Could Natalie Portman do that?

Set in Washington in 2009, the play tracks a tumultuous few months in Keyonna’s life. A charter school student with a spotty attendance record and an obsession with white actresses, she shares a small apartment with her brother, Samuel (Joshua Boone), who works nights at a local bar, and her mother, Ovetta (Montego Glover), who cleans hotel rooms and occasionally disappears for days on end, sunk at the bottom of a bottle.

Keyonna soothes herself with collaged vision boards and ’90s movies, and dreams of writing screenplays for Natalie Portman, or someone like her. “Smart, but sweet,” Keyonna says. “And kinda sexy in an untouchable way. Like one part princess, one part stripper, one part Russian spy.” A woman cannot live on DVDs and dry cereal alone, but Keyonna gives it her best shot. When she needs extra comfort, she imagines a Portman character emerging — from the bedroom, through the front door or, chillingly, out of the fridge — just to hang or battle with lightsabers. This could suggest a dissociative disorder; Johnson treats it as a quirk.

“All the Natalie Portmans,” affectionately directed by Kate Whoriskey, fluctuates between realism and surrealism on the same crowded, kitchen-sink set, designed by Donyale Werle. The volatile family dynamics might suggest Tennessee Williams’s “The Glass Menagerie,” with a gender-reversed gentleman caller (that would be Renika Williams’s soothing Chantel). A black girl’s fixation on a white actress could evoke Adrienne Kennedy’s “A Movie Star Has to Star in Black and White.” But Johnson’s script — eventful if not always assured — leans instead toward how-will-we-pay-the-rent melodrama and lukewarm fantasy. Even the choice of Portman (a plucky Elise Kibler) as her imaginary friend — a gag that doesn’t keep giving — feels insufficiently bold.

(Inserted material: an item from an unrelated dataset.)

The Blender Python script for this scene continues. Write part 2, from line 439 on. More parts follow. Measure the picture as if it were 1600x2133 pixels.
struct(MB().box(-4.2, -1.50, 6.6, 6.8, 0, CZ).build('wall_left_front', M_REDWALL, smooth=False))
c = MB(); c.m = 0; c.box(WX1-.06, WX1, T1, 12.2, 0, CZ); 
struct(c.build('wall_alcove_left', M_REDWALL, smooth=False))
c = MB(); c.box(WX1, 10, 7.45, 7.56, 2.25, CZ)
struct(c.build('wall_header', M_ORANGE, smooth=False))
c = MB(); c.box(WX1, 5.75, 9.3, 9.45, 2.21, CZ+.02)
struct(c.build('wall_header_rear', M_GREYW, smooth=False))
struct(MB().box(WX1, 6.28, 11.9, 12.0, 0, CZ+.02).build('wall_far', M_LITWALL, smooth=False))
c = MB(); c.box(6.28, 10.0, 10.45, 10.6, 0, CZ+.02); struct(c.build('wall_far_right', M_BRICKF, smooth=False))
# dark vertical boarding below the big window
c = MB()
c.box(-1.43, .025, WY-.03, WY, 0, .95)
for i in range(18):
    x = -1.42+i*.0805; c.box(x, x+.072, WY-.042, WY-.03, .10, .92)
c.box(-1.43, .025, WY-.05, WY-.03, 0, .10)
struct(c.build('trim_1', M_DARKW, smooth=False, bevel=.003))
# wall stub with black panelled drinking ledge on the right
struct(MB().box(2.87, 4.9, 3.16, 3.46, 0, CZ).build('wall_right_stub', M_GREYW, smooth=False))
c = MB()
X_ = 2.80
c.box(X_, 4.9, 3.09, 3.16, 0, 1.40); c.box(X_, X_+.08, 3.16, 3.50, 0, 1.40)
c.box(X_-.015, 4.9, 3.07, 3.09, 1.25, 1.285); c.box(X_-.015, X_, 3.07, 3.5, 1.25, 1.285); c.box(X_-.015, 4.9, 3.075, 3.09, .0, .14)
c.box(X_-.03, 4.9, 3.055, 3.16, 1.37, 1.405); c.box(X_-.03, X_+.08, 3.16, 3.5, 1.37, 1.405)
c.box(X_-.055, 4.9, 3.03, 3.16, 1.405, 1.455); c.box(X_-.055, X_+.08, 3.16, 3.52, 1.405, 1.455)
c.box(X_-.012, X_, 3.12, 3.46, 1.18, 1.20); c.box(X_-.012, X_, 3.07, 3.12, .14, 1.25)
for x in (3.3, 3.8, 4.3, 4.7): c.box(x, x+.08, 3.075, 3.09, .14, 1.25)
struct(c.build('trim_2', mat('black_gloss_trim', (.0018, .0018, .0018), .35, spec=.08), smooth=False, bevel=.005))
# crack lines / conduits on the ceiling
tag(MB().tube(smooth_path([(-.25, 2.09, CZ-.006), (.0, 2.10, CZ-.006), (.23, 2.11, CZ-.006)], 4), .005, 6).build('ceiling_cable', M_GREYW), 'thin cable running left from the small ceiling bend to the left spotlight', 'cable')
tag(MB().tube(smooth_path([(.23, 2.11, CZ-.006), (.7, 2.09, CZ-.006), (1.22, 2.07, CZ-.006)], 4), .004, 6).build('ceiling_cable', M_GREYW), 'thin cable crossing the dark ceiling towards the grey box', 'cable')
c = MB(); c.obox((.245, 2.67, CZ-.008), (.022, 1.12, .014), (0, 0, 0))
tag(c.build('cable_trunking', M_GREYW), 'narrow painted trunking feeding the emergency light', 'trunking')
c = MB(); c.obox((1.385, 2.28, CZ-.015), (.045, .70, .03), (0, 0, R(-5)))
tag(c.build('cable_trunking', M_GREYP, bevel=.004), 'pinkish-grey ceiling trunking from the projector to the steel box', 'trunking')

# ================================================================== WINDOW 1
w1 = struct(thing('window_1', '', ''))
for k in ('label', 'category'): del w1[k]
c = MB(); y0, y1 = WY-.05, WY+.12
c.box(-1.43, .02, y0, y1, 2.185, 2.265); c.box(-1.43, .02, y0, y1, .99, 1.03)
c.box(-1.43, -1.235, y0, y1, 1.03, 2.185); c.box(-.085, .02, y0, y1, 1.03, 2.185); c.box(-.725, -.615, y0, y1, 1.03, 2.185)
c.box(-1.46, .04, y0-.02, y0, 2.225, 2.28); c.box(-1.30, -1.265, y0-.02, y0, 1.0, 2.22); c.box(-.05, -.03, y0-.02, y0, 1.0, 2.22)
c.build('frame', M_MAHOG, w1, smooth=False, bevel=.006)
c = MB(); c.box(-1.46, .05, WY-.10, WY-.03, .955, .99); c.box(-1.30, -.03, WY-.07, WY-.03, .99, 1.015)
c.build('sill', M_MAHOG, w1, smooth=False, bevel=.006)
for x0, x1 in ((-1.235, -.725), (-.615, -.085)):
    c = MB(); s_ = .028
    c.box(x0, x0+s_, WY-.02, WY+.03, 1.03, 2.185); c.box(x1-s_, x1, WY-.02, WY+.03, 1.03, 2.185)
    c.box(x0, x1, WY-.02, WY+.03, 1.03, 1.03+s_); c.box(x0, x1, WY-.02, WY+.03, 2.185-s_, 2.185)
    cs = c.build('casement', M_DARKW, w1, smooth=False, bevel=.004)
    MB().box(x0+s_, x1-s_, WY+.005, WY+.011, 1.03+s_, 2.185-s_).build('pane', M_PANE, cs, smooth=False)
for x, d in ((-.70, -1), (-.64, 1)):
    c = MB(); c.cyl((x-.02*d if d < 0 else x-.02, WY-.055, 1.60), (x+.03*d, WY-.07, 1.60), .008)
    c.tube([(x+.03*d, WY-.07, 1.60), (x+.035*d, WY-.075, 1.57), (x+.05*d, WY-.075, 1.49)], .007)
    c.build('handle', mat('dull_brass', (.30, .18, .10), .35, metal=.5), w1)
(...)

Portman is, Keyonna insists, “the best in the game.”

“Better than Charlize Theron?” Samuel asks.

“Well, no, but that ain’t even a fair comparison,” Keyonna says.

Johnson is a new talent; this is her Off Broadway debut. “All the Natalie Portmans” already displays a deft way with character, enhanced by the playwright’s palpable sympathy. Are these characters nice? Not especially. Are they good? Maybe. But Johnson evidently likes them, so we like them, too. The script softens their harder problems — a stretch in juvenile detention, a period of homelessness — and expresses compassion even for Ovetta, who wants to be a good mother, at least between benders.

Necessarily, Johnson saves the most love for Keyonna. While a better script might nudge her to grow or change, this one accepts her just as she is, even having Ovetta tell her, “Just keep on doin’ what you do.” Young’s full-body, whole-heart, tensed-muscle portrayal never apologizes. Instead, she embraces the character in all her individuality. Young should absolutely keep on doing what she does. And we should all be there to watch it.

All the Natalie Portmans
Through March 29 at the Robert W. Wilson MCC Theater Space, Manhattan; 212-727-7722, mcctheater.org. Running time: 2 hours 10 minutes.